Luhnow 'optimistic' about improving Astros at Meetings

Luhnow 'optimistic' about improving Astros at Meetings

SAN DIEGO -- The Astros' search for relief help could be close to reaping some rewards.

After coming up short in their pursuit of free-agent relief pitchers David Robertson and Andrew Miller, general manager Jeff Luhnow said Tuesday during his media briefing at the Winter Meetings that he's optimistic he can acquire a reliever through free agency or trade in the coming days.

The Winter Meetings are scheduled to end following Thursday's Rule 5 Draft, so Wednesday will be the final full day of the meetings.

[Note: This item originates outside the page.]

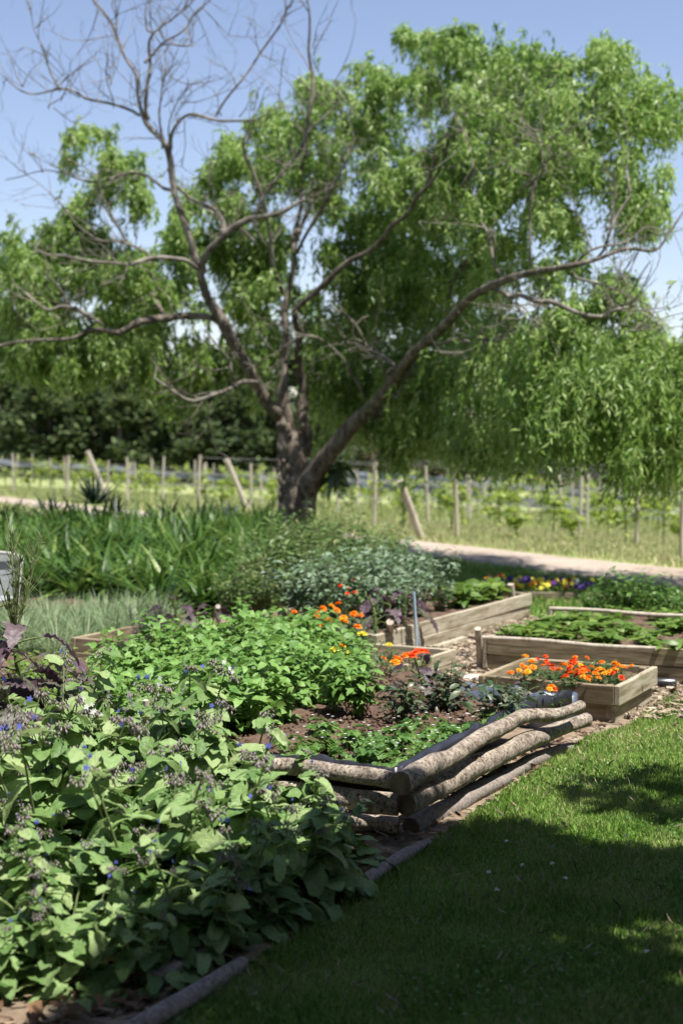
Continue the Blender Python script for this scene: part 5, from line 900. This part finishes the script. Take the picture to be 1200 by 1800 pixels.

"I'm still optimistic we can get something done in at least one area before we leave here," Luhnow said.

When asked if that meant adding a relief pitcher, Luhnow said: "Good chance of that."

The Astros have cast a wide net in their pursuit of a relief pitcher, preferably a closer. Among some of the top names left on the market are Sergio Romo and Luke Gregerson.

Luhnow said Miller's signing by the Yankees and Robertson's signing by the White Sox has sped up the free-agent reliever market. 

"There continues to be a lot of activity," Luhnow said. "I had several meetings today with player representatives and pushed discussions along with clubs, but nothing yet over the finish line, and still working on it."

Luhnow said acquiring a pitcher with experience at closer isn't a must. Chad Qualls served as closer last season and pitched well when he wasn't facing the A's. Josh Fields saved four games last season, but it's clear the Astros are looking for an upgrade in the ninth inning.

"I think we'd be open-minded, and ultimately that's a decision I'm going to put in [manager] A.J.'s [Hinch] hands," Luhnow said. "We have two guys on our club that have saved games -- Fields has been a closer and Qualls has been a closer. Having racked up saves in the past is an indication that the person can probably handle that pressure role, and that's a good thing, but all good closers were at one point not closers before they became that. We wouldn't shy away from adding someone from our bullpen just because they haven't been in that role."

The Astros had 54 blown saves over the past two seasons, five more than any other team.

"We all know the ninth inning, those last three outs, are the hardest outs to get and it's more than physical ability," Luhnow said. "There's mental toughness and confidence and the ability to bounce back, and all that."

Luhnow stops by MLB Now set

In their pursuit of Miller, a lefty, the Astros offered $40 million over four years before he opted for less money with the Yankees last week. Owner Jim Crane said Tuesday he personally called Miller to try to sway him to come to Houston, which is something he doesn't do often.

"It's [the front office's] job to get that stuff done, but sometimes I tell [potential free agents] what the team philosophy is and what we're trying to do, and the bottom line is we want to win," Crane said. "We want good players and good guys in the system, and we work as a team."

Crane reiterated the Astros' payroll will increase by about $20 million from last year's $50 million.

"We'll try to spend it wisely and give or take a little, but we're always flexible," Crane said.

Regardless, it appears the Astros are close to spending some of that money.

"There's so many factors out of your control, because ultimately players are the ones that need to make the decisions, or other teams need to make the decision," Luhnow said. "You try to control your part, but I would be disappointed if we don't come out of here with at least one piece to the puzzle."